I believe sometimes we set these ridiculous “rules” in place that I often wonder who made them. I remember when my children were little my father telling my son that little boys did not play with dolls. Meanwhile, three feet from him was his female cousin who was playing with the “boys” trucks. So, who set that rule? Why not let little boys play with dolls? It might make them more in tune to children when they decide to have some.
Another one I was told when I turned thirty by a cousin was that once you were thirty you were not supposed to wear pants anymore…you were a mature lady. Ok, maybe I was the rebel growing up…and I am still growing up by the way…but who said we do not wear pants anymore and must wear a dress all the time? Sounded like another one of those dumb rules to me and of course I put on pants just to spite it too.
I got teased because I love dolls even now and have them in my room. Did you know I am too big to play with dolls? Goodness, I did not. I just knew I got enjoyment of seeing them and putting them in different outfits to brighten my room. Wow, who made that rule? Well, guess they will be mad when they find out a friend sent me a girl reborn doll and it is due here tomorrow. Reborn dolls look and feel like a real baby. It is amazing. And when my pain is screaming, my reborn doll is a wonderful visualization tool to help me get through it. I hold him…Gabriel…and I sit and close my eyes and rock in the recliner and visualize the days when my boys were little or my Sweetpea and I rocked them. It takes me away from the pain and brings me joy. Guess the creator of the rule that says once you get my age you should not play with dolls never thought of that one, huh.
Now here are some “rules” that I can live by. They are not really rules but great quotes that lead the way for us if we allow them. Life is too short to be bogged down with senseless rules but too precious not to use wisdom along the way.
This first one is so true. It does not say do not depend at all. It says do not depend too much on others in this world. I have seen people become dependent emotionally on others and then when the times come where others are busy and they can not find anyone to come to help them through their emotional crisis, they become almost hysterical. I am proud of the friends and loved ones I have but I also am proud of the brain I have and that I can think and I can decide things on my own. We have to learn to self soothe ourselves for there will always be times when people are busy or not home and we have to deal with a crisis and if we do not know how to soothe ourselves so that we can handle it, then it will always be a traumatic experience. People are human. They will always let us down at one time or another…not because they do not care but just because they ARE human.

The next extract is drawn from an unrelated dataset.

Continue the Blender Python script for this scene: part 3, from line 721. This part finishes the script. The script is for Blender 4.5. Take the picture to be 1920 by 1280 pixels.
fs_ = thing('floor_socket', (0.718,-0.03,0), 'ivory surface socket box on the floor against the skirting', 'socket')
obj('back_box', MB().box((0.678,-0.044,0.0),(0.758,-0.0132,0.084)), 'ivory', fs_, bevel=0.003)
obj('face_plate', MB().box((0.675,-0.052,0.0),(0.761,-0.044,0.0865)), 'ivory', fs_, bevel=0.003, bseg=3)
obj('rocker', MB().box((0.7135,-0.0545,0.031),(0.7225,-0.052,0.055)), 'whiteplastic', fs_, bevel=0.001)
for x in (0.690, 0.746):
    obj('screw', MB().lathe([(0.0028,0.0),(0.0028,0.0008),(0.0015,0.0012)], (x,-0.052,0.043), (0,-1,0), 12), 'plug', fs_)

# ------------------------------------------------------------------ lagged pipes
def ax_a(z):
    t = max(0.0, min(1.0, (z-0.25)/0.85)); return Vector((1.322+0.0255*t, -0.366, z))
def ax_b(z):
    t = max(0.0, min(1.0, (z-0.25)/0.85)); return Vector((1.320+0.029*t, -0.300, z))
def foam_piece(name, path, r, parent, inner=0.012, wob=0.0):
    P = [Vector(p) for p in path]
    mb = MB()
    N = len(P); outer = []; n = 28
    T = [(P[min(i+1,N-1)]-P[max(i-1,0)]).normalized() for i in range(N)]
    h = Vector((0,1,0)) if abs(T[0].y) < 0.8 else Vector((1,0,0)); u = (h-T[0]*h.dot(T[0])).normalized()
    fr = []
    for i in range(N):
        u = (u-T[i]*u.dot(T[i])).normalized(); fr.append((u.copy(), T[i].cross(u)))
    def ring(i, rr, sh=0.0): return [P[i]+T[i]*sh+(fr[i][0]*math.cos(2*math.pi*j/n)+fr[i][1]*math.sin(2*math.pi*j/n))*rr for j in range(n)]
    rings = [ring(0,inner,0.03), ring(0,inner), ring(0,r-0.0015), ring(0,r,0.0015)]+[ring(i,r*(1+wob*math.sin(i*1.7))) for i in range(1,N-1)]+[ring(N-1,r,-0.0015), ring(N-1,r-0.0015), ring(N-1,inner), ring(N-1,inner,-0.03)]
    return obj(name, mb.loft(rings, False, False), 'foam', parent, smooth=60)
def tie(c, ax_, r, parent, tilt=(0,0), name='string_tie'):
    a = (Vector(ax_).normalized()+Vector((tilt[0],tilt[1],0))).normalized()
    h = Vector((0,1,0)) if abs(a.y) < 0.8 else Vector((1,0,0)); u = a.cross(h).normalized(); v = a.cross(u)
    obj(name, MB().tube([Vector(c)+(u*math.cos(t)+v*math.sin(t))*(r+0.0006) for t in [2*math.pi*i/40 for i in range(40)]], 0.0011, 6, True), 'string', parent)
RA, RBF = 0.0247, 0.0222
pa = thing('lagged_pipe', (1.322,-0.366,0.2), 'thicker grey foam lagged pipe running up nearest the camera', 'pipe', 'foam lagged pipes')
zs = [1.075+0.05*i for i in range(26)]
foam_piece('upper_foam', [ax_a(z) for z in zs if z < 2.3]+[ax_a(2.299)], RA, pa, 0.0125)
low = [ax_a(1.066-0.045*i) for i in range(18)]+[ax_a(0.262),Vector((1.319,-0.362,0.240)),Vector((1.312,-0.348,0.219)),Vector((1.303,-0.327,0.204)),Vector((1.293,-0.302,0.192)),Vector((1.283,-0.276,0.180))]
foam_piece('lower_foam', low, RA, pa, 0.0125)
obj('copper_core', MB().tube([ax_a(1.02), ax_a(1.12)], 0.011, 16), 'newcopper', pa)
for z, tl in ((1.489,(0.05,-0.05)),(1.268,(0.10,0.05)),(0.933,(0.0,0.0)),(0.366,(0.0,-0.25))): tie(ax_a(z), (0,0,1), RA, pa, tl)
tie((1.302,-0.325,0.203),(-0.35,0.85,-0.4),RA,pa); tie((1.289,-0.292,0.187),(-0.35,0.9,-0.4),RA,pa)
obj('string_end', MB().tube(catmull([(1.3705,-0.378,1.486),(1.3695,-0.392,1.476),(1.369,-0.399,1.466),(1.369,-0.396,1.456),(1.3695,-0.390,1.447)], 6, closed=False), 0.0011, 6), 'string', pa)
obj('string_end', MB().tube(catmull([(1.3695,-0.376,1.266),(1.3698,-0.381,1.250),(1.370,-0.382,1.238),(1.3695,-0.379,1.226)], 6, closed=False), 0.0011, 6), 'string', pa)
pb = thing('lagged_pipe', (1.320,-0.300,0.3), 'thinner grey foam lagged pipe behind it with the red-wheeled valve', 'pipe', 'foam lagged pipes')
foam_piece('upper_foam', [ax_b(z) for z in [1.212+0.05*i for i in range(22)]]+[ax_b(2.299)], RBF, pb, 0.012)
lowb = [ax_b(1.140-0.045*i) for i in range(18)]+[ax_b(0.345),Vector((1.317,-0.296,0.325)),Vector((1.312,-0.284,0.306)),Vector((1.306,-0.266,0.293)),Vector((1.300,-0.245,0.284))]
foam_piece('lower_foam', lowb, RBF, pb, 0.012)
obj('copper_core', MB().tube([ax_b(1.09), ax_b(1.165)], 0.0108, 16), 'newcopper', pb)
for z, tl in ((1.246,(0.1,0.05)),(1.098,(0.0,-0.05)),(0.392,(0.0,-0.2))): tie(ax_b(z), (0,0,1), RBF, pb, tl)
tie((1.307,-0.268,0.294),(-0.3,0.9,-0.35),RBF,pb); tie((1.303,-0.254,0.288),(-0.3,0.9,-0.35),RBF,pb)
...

I truly believe that life gives us back what we put into it. If we are kind and loving, then it will come back to us. If we are bitter and full of angst, that will come back too. I think if we stop before we spout off anything in anger or do anything in anger and make ourselves say one good thing…then it can set the tone for our day and we will find that saying ugly things are not really necessary.
I remember a friend from many years ago called zigi. She was a precious girl of about 17 but an old soul. She died young from her body being exposed to drugs too long. She had cleaned herself up and was living a wonderful life with a baby and husband but her past came back to haunt her and her kidneys failed.
When people would tell her how sweet she was or how kind, she would tell them that what they saw in her was what they were giving out. Now, I do not mean that syrupy fake sweet that some people do but the real genuine sweet…the kind of sweetness and kind heart that is authentic. Many did not get that. Those of us that thought she was sweet and loving were sweet and loving people. Those that did not like her and thought she was something else, they saw what was in their own hearts.
I believe life is too short to let all the garbage take over our lives. We have to pick what is the best and what is the most important. And once you discover that, then work towards that. From experience, I can tell you that life can change in the blink of an eye. I look back to when I first started getting sick…in my thirties. I was young and thought like so many do at that age, that we are invincible. What I learned young was that there are no guarantees in life and if you want to do this or that, then you better start trying it while you have the time.
Love from the depths of your heart. Yes, you may get hurt but the joy you feel while you are loving should make up for it. I told a friend once that was divorcing after twenty years and she wanted to wipe it all out to remember..that there were good moments in that twenty years. There were happy moments, moments of sharing and loving. Do not turn them all into hate and anger. Take the good and cherish it. Just because you can not get along now does not mean that you must hate ever minute of the twenty years you had….or however many years.
Love, forgive…others and yourself, laugh, share, reach out, do for others, reach for your dreams no matter your age and most of all live with honesty and integrity. For if you do that…then you can face anything. All it takes is believing..in yourself.